• Directions: Copy each line that holds "brown".

• Source material:
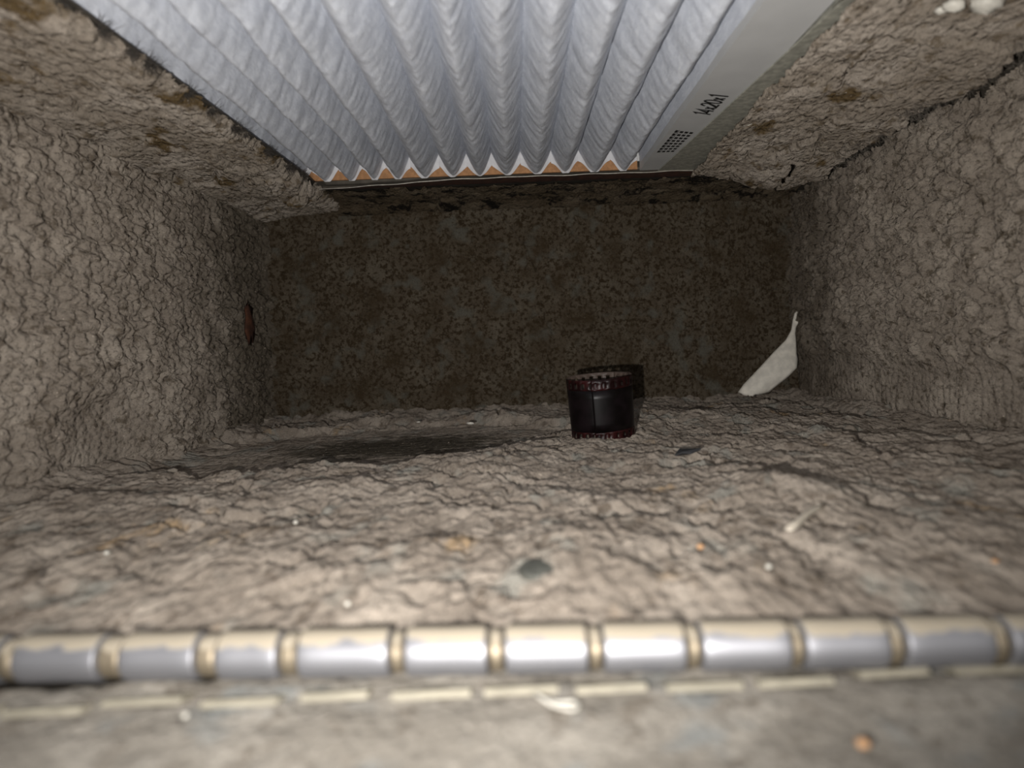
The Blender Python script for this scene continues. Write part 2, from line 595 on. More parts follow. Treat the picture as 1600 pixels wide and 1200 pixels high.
# ---- right wall dust: woolly clumps, combed strip along the bottom
wa = A + 0.003 * fbm(A / 0.015, B / 0.015, 3, 201)
wb = B + 0.003 * fbm(A / 0.015, B / 0.015, 3, 202)
deep = sst(0.42, 0.6, A)
h = 0.003 * fbm(A / 0.05, B / 0.05, 3, 203)
up_ = sst(0.028, 0.05, B + 0.006 * fbm(A / 0.03, B / 0.03, 2, 204))
lum = (1 - 0.5 * deep) * 0.0054 * caps(wa / 0.019, wb / 0.0125, 205) + 0.0048 * caps(wa / 0.0105, wb / 0.0066, 206) + 0.0017 * caps(wa / 0.0048, wb / 0.003, 207)
lum += 0.0016 * fbm(A / 0.008, B / 0.005, 4, 208, 0.65)
comb = 0.0010 * fbm(A / 0.0035, B / 0.03, 4, 209)
h += up_ * lum + (1 - up_) * (comb + 0.0006 * fbm(A / 0.003, B / 0.003, 3, 210)) - 0.0045
h += 0.003 * np.exp(-np.clip(B + 0.002, 0, 1) / 0.006) * fbm(A / 0.012, B / 0.012, 2, 211)
Vw = np.stack([XR - np.maximum(h, -0.0075), A, B], -1).reshape(-1, 3)
top = ZC - 0.0065 + 0.006 * fbm(A / 0.02, B / 0.02, 3, 212) + 0.004 * fbm(A / 0.006, B / 0.006, 2, 213)    # torn upper edge
k = B < top
Vr, fr = compact(Vw, grid_faces(*A.shape, mask=k[:-1, :-1] & k[1:, 1:], flip=True))
tag(mesh_obj('dust_coating', Vr, fr, MT['right']),
    'woolly clumped brown dust covering the right wall', 'dust', kind='stuff')

# ---- back wall: thin mottled film of dirt
xx = np.arange(XL - 0.004, XR + 0.004, 0.0009)
zz = np.arange(-0.009, ZC + 0.004, 0.0009)
A, B = np.meshgrid(xx, zz)
h = 0.0010 * fbm(A / 0.02, B / 0.02, 4, 301) + 0.0008 * fbm(A / 0.005, B / 0.005, 4, 302, 0.6)
pt = sst(0.0, 0.18, fbm(A / 0.035, B / 0.03, 4, 303))
h += 0.0009 * pt
# rubbed ridges running down to the right
s_ = (A * 0.85 + B * 0.5)
h += 0.0018 * sst(0.12, 0.4, fbm(s_ / 0.010, (B - A) / 0.05, 3, 304)) * np.exp(-((A - 0.01) / 0.06) ** 2)
edge = np.minimum(np.minimum(A - XL, XR - A), np.minimum(B + 0.004, 1))
h += 0.005 * np.exp(-np.clip(edge, 0, 1) / 0.008) * (0.8 + fbm(A / 0.015, B / 0.015, 2, 305))
h -= 0.001
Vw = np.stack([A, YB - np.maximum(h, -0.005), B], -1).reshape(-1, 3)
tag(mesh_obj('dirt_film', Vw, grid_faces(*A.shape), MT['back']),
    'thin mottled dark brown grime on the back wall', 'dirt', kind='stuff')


# ---- ceiling dust, hanging from the sheet left, right and behind the filter
def ceiling_dust(name, x0, x1, y0, y1, hfun, keep, mat, label, step=0.0008, thick=0.0):
    gx = np.arange(x0, x1, step)
    gy = np.concatenate([np.arange(y0, 0.27, 0.0016), np.arange(max(y0, 0.27), y1, step)])
    A, B = np.meshgrid(gx, gy)
    Hh = hfun(A, B)
    V = np.stack([A, B, ZC - Hh], -1).reshape(-1, 3)
    k = keep(A, B)
    kk = k[:-1, :-1] & k[1:, :-1] & k[:-1, 1:] & k[1:, 1:]
    f = grid_faces(*A.shape, mask=kk, flip=True)
    V, f = compact(V, f)
    ob = mesh_obj(name, V, f, mat)
    if thick:
        md = ob.modifiers.new('thickness', 'SOLIDIFY')
        md.thickness = thick
        md.offset = -1
    return tag(ob, label, 'dust', kind='stuff')


def lumpy(A, B, sd):
    wa = A + 0.004 * fbm(A / 0.02, B / 0.02, 3, sd)
    wb = B + 0.004 * fbm(A / 0.02, B / 0.02, 3, sd + 1)
    ck, cid, dx, dy = crack(wa / 0.024, wb / 0.05, sd + 2, 0.10)
    h = 0.0022 * fbm(A / 0.03, B / 0.03, 3, sd + 3) + 0.0017 * caps(wa / 0.008, wb / 0.014, sd + 4) + 0.0011 * caps(wa / 0.004, wb / 0.007, sd + 5)
    h += 0.0012 * fbm(A / 0.005, B / 0.010, 4, sd + 6, 0.65)
    h += (0.003 * (cid - 0.5) + 0.003 * ((cid * 9) % 1 - 0.5) * dx - 0.003 * ck) * sst(-0.1, 0.2, fbm(A / 0.05, B / 0.05, 2, sd + 7))
    return h


def left_ceil(A, B):
    e = FX0 + 0.001 - A + 0.0035 * fbm(B / 0.012, A / 0.03, 3, 401)        # distance inside the ragged edge
    h = 0.0035 + lumpy(A, B, 402)
    # a bulge along the wall, and a flaking corner at the back
    h += 0.004 * np.exp(-((A - XL) / 0.02) ** 2)
    bk = np.exp(-(((A + 0.160) / 0.022) ** 2 + ((B - 0.520) / 0.040) ** 2))
    ck, cid, dx, dy = crack(A / 0.014 + 0.3 * fbm(A / 0.02, B / 0.02, 2, 410), B / 0.022, 411, 0.1)
    h += bk * (0.005 + 0.006 * (cid - 0.4) - 0.004 * ck + 0.004 * dx)
    return np.maximum(h * sst(-0.001, 0.006, e) + 0.0003, 0.0001)


ceiling_dust('ceiling_dust', XL - 0.006, FX0 + 0.004, Y0 + 0.002, YB + 0.004, left_ceil,
             lambda A, B: (A < FX0 + 0.0012 + 0.0030 * fbm(B / 0.008, A / 0.03, 3, 401)), MT['ceil'],
             'flaking dust hanging under the ceiling left of the white filter')


def right_ceil(A, B):
    h = 0.003 + lumpy(A, B, 502)
    sag = sst(FX1 + 0.02, XR - 0.01, A)
    h += 0.009 * sag + 0.003 * sag * fbm(B / 0.03, A / 0.05, 2, 510)
    h += 0.008 * np.exp(-(((A - 0.172) / 0.03) ** 2 + ((B - 0.515) / 0.045) ** 2))
    return np.maximum(h, 0.0012)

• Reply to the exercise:
    'woolly clumped brown dust covering the right wall', 'dust', kind='stuff')
    'thin mottled dark brown grime on the back wall', 'dirt', kind='stuff')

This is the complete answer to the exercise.